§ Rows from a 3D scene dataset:
····················

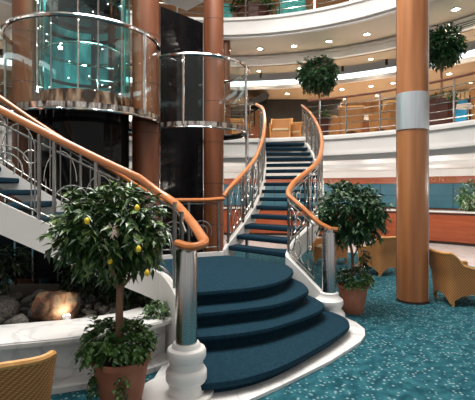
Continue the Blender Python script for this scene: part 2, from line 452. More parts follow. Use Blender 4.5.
# ------------------------------------------------------------------ downlights
def lamp_light(p, power, col=(1, .84, .64), size=2.3, blend=.9, r=.05):
    l = bpy.data.lights.new('lamp', 'SPOT'); l.energy = power; l.color = col; l.spot_size = size; l.spot_blend = blend; l.shadow_soft_size = r
    o = bpy.data.objects.new('lamp', l); COL.objects.link(o); o.location = p
    return o
dl = thing('downlight', '', 'light')
b = MB(); b.lathe([(.0, -.012), (.055, -.012), (.055, .0), (.0, .0)], (0, 0, 0), 16); b.build('lens', 'lamp', dl)
b = MB(); b.ring((0, 0, 0), .056, .085, -.018, 0, 0, 2 * PI, 20); b.build('trim_ring', 'chrome', dl)
first = [True]
def downlight(p, label, group, power, scale=1.0, col=(1, .84, .64)):
    o = dl if first[0] else copy_tree(dl); first[0] = False
    o.location = p; o['label'] = label; o['group'] = group; o.scale = (scale,) * 3
    lamp_light(Vector(p) - Vector((0, 0, .04)), power, col)
def dl_row(spec, R, z, where, group, power, scale):
    for i, px in enumerate(spec):
        p = on_ring(px, R); p.z = z
        downlight(p, 'small downlight, %s from the left %s' % (ORD[i], where), group, power, scale)
dl_row([-8, 20, 228, 260, 294, 329, 367, 456, 500], 6.75, 5.80, 'close under the upper white balcony', 'downlights under the upper balcony', 26, 1.25)
dl_row([222, 259, 300, 371, 449, 478], 7.95, 5.50, 'on the tan ceiling step above the cove strip', 'downlights on the ceiling step', 8, 1.0)
dl_row([287, 318, 342, 371, 393, 449, 490], 9.1, 5.0, 'over the balcony seats', 'downlights over the balcony seats', 45, 1.1)
dl_row([248, 286, 315, 345, 377, 420, 470], 10.6, 5.0, 'along the wood panelled balcony wall', 'downlights along the balcony wall', 45, 1.0)
dl_row([312, 363, 448, 500], 6.9, 8.9, 'on the topmost ceiling', 'downlights on the top ceiling', 25, 1.2)

# ------------------------------------------------------------------ balcony railings
def balcony_rail(label, R, z, a0, a1, posts, topmat, hs, hr):
    t = thing('balcony_railing', label, 'railing', polar(R, (a0 + a1) / 2, z))
    n = max(12, int((a1 - a0) / 2))
    arc = lambda zz: [polar(R, a0 + (a1 - a0) * i / n, zz) for i in range(n + 1)]
    b = MB(); b.tube(arc(z + hr), .03, 8); b.build('top_rail', topmat, t)
    for h in hs:
        b = MB(); b.tube(arc(z + h), .013, 6); b.build('bar', 'chrome', t)
    for d in posts:
        b = MB(); b.tube([polar(R, d, z), polar(R, d, z + hr - .02)], .024, 8); b.build('post', 'chrome', t)
    return t
d1 = deg_of(on_ring(346, 5.98)); d2 = deg_of(on_ring(454, 5.98)); stp = (d1 - d2) / 3
balcony_rail('wood topped steel balcony railing to the right of the stair head', 5.98, 3.07, -20, 67, [d1 + stp * .8] + [d1 - stp * k for k in range(0, 8)], 'rail_dark', (.14, .31, .48, .65, .80), .97)
balcony_rail('steel balcony railing behind the glass lift towers', 5.98, 3.07, 81, 200, [82 + 12 * k for k in range(10)], 'chrome', (.14, .31, .48, .65, .80), .97)
balcony_rail('steel railing of the topmost balcony at the upper edge', 5.90, 6.34, -20, 200, [-16 + 9 * k for k in range(24)], 'rail_dark', (.16, .34, .52, .70), .95)

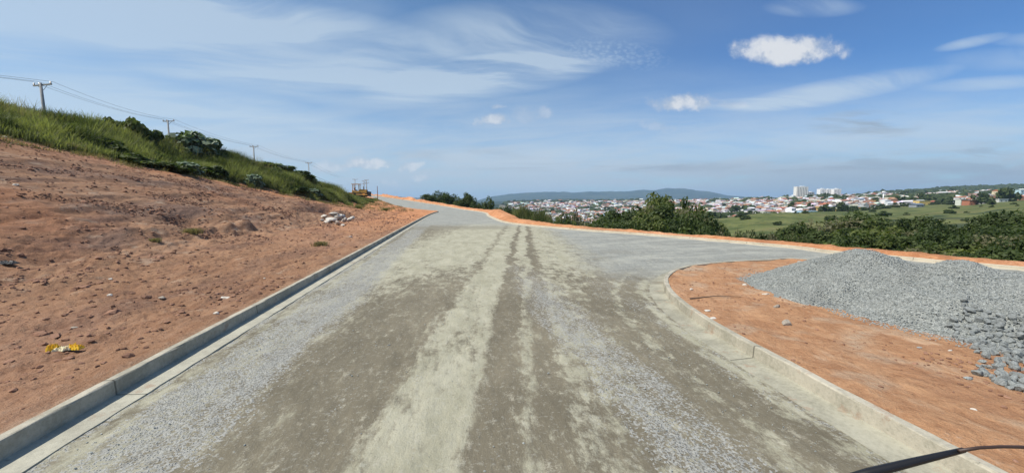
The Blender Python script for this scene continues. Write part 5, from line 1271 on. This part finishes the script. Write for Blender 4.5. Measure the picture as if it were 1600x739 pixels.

····················

§ The task: The pictures in the entries should be left out; output everything else exactly.

§ Final answer:
Continue the Blender Python script for this scene: part 2, from line 452. More parts follow. Use Blender 4.5.
# ------------------------------------------------------------------ downlights
def lamp_light(p, power, col=(1, .84, .64), size=2.3, blend=.9, r=.05):
    l = bpy.data.lights.new('lamp', 'SPOT'); l.energy = power; l.color = col; l.spot_size = size; l.spot_blend = blend; l.shadow_soft_size = r
    o = bpy.data.objects.new('lamp', l); COL.objects.link(o); o.location = p
    return o
dl = thing('downlight', '', 'light')
b = MB(); b.lathe([(.0, -.012), (.055, -.012), (.055, .0), (.0, .0)], (0, 0, 0), 16); b.build('lens', 'lamp', dl)
b = MB(); b.ring((0, 0, 0), .056, .085, -.018, 0, 0, 2 * PI, 20); b.build('trim_ring', 'chrome', dl)
first = [True]
def downlight(p, label, group, power, scale=1.0, col=(1, .84, .64)):
    o = dl if first[0] else copy_tree(dl); first[0] = False
    o.location = p; o['label'] = label; o['group'] = group; o.scale = (scale,) * 3
    lamp_light(Vector(p) - Vector((0, 0, .04)), power, col)
def dl_row(spec, R, z, where, group, power, scale):
    for i, px in enumerate(spec):
        p = on_ring(px, R); p.z = z
        downlight(p, 'small downlight, %s from the left %s' % (ORD[i], where), group, power, scale)
dl_row([-8, 20, 228, 260, 294, 329, 367, 456, 500], 6.75, 5.80, 'close under the upper white balcony', 'downlights under the upper balcony', 26, 1.25)
dl_row([222, 259, 300, 371, 449, 478], 7.95, 5.50, 'on the tan ceiling step above the cove strip', 'downlights on the ceiling step', 8, 1.0)
dl_row([287, 318, 342, 371, 393, 449, 490], 9.1, 5.0, 'over the balcony seats', 'downlights over the balcony seats', 45, 1.1)
dl_row([248, 286, 315, 345, 377, 420, 470], 10.6, 5.0, 'along the wood panelled balcony wall', 'downlights along the balcony wall', 45, 1.0)
dl_row([312, 363, 448, 500], 6.9, 8.9, 'on the topmost ceiling', 'downlights on the top ceiling', 25, 1.2)

# ------------------------------------------------------------------ balcony railings
def balcony_rail(label, R, z, a0, a1, posts, topmat, hs, hr):
    t = thing('balcony_railing', label, 'railing', polar(R, (a0 + a1) / 2, z))
    n = max(12, int((a1 - a0) / 2))
    arc = lambda zz: [polar(R, a0 + (a1 - a0) * i / n, zz) for i in range(n + 1)]
    b = MB(); b.tube(arc(z + hr), .03, 8); b.build('top_rail', topmat, t)
    for h in hs:
        b = MB(); b.tube(arc(z + h), .013, 6); b.build('bar', 'chrome', t)
    for d in posts:
        b = MB(); b.tube([polar(R, d, z), polar(R, d, z + hr - .02)], .024, 8); b.build('post', 'chrome', t)
    return t
d1 = deg_of(on_ring(346, 5.98)); d2 = deg_of(on_ring(454, 5.98)); stp = (d1 - d2) / 3
balcony_rail('wood topped steel balcony railing to the right of the stair head', 5.98, 3.07, -20, 67, [d1 + stp * .8] + [d1 - stp * k for k in range(0, 8)], 'rail_dark', (.14, .31, .48, .65, .80), .97)
balcony_rail('steel balcony railing behind the glass lift towers', 5.98, 3.07, 81, 200, [82 + 12 * k for k in range(10)], 'chrome', (.14, .31, .48, .65, .80), .97)
balcony_rail('steel railing of the topmost balcony at the upper edge', 5.90, 6.34, -20, 200, [-16 + 9 * k for k in range(24)], 'rail_dark', (.16, .34, .52, .70), .95)

The Blender Python script for this scene continues. Write part 5, from line 1271 on. This part finishes the script. Write for Blender 4.5. Measure the picture as if it were 1600x739 pixels.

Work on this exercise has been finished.